One morning I saw the man standing at a bus stop. He was
wearing clean clothes and his hair was cut and his face shaven. I
almost did not recognize him. But he did not look at peace
like I had always seen him. He looked completely lost. He
looked like he was trying to hold on to something steady in the
middle of a great storm. He was waiting for the bus and
I figured that he had gotten some kind of job, but he did not
look like he knew what the hell that meant. He looked like
he knew that it was something that people did, but that didn't
help much.
I wondered if it had to do with the woman. The whole time
that I had seen them, their homelessness was something that he
wore outwardly more than she did. It was in his browned
skin and clear, glassy eyes. It was a look that I had seen
among the men carrying their packs on their shoulders in the
Marina and Tenderloin districts. It was a look that went
with the sun, with the sun of San Francisco and the way that
the moment was everything when you were in it.
I wondered if she had gotten tired of it and she had asked him
to find a job as part of their beginning to get out of it. She
always looked happy with him, but it also seemed that a regular
life with a home and a husband and things like that was
not very
far from her. She didn't look like it was something she
had forgotten about.

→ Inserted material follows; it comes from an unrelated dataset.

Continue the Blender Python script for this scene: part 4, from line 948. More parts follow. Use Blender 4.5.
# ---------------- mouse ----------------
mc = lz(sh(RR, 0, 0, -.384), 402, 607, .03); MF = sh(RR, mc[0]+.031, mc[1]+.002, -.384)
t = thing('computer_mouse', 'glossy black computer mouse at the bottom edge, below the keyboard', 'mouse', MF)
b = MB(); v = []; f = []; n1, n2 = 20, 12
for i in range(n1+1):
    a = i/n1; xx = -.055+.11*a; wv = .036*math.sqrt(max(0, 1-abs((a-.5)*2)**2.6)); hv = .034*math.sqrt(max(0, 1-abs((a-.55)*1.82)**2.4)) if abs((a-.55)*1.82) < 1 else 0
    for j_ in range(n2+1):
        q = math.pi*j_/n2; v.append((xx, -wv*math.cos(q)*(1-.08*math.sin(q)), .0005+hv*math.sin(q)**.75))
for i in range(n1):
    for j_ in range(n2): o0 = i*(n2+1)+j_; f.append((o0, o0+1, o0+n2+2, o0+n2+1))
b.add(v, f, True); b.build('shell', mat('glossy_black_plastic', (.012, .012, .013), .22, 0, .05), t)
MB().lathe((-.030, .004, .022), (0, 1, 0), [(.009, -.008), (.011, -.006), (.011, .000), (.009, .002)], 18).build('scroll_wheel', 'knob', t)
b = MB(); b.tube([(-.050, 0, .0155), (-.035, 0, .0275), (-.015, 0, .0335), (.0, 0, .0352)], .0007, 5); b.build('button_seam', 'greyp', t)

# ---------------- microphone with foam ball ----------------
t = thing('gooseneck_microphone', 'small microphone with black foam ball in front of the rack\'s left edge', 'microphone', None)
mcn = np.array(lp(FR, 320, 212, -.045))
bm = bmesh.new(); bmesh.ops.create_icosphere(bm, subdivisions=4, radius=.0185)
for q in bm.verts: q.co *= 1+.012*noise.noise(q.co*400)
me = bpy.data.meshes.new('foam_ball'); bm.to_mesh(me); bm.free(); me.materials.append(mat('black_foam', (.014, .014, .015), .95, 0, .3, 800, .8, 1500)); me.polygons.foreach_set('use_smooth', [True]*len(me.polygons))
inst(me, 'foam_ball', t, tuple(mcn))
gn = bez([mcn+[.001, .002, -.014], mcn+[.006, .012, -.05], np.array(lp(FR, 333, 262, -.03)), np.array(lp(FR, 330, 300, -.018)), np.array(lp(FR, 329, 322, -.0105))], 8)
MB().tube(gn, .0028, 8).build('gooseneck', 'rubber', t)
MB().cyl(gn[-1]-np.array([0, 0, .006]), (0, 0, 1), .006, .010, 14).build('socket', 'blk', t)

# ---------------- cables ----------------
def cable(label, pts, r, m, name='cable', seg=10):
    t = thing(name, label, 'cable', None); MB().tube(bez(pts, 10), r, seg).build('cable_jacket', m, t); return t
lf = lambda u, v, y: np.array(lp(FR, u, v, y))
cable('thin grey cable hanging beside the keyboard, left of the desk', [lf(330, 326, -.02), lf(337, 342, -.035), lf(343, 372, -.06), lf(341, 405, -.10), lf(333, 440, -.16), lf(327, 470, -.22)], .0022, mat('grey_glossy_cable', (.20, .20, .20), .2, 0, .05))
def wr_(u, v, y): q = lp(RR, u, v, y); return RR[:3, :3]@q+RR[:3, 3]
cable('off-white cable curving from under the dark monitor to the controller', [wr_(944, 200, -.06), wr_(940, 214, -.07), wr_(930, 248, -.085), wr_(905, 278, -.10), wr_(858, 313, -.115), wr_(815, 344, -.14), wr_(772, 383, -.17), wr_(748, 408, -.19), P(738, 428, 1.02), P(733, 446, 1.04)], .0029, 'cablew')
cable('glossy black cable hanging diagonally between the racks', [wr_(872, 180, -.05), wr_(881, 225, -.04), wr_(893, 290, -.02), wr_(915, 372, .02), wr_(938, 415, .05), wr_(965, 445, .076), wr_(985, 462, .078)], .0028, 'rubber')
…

I could see it in her clean, rosy
face and her good, warm clothes.
If he was waiting at the bus stop like that for her, for their
life together, I thought that was beautiful. He looked
like a poet all the other times I had seen him, like
a poet towards every part of life except money, and now at the
bus stop he looked like he was trying to go without that poetry,
for some money, and I knew he really loved her.
I didn't see either the man or the woman for a while. And
then one day I saw the man sitting in the park with the woman
who used to ask for change in front of Cal-Mart. She was
part of the 12th Avenue crowd. I used to see her in front
of Cal-Mart back when I worked full-time at the school and I
would talk to her about her life. Once I had brought some
of the kids down and had her talk to them about life, and she
had always thanked me for that.
They were sitting in the park and drinking in the early afternoon.
"Hey honey," she called out to me.
"Hello," I yelled.
"Going to the school?"
"Yes."
"That's great, that's great."
I could hear them laughing halfway down the block. They
were having a good time. I had never seen him drinking
before. With the woman with the rosy face, it seemed like
they were always moving, it had seemed like their poverty wasn't
something that kept them outside the world. They would
actually seem more inside the world than anybody, because the
way they looked when they walked together went with things like
dusk and spring, better than anything else I saw among people.
It wasn't the worst thing in the world, I thought. She
had wanted some kind of certainty in their life and he had wanted
some kind of freedom, and so they had gone their separate ways. The
man did look happy sitting there on the grass under the sun.
I
thought of the last time I had seen the woman he was sitting
with. She had seen me one night on Geary and she had
been telling me that it was a very good thing that I was working
with kids, and then one of the homeless men who knew her had
asked me why I was listening to the words of a heroin addict,
and she had yelled at him and it had been a mess. Now she was sitting in a way that was womanly and he was sitting
like a man who had all kinds of time stretched out before him,
and it looked like the beginning of a new romance. I hoped
that they enjoyed it, and I thought that I probably shouldn't
be sad about the end of the other relationship if the man didn't
look sad himself.
It was just that with the other woman,
he didn't need a sunny day in the park and I felt certain
that he didn't need alcohol. They had looked like the healthiest
couple in the street to me, like they carried the best parts
of the street with them and did their best with the difficult
parts.
The whole thing probably made some kind of statement
about love and how much it was capable of and how much it was
incapable of, but I decided to forget about it and wait until
I learned the thing on my own if I was meant to learn it.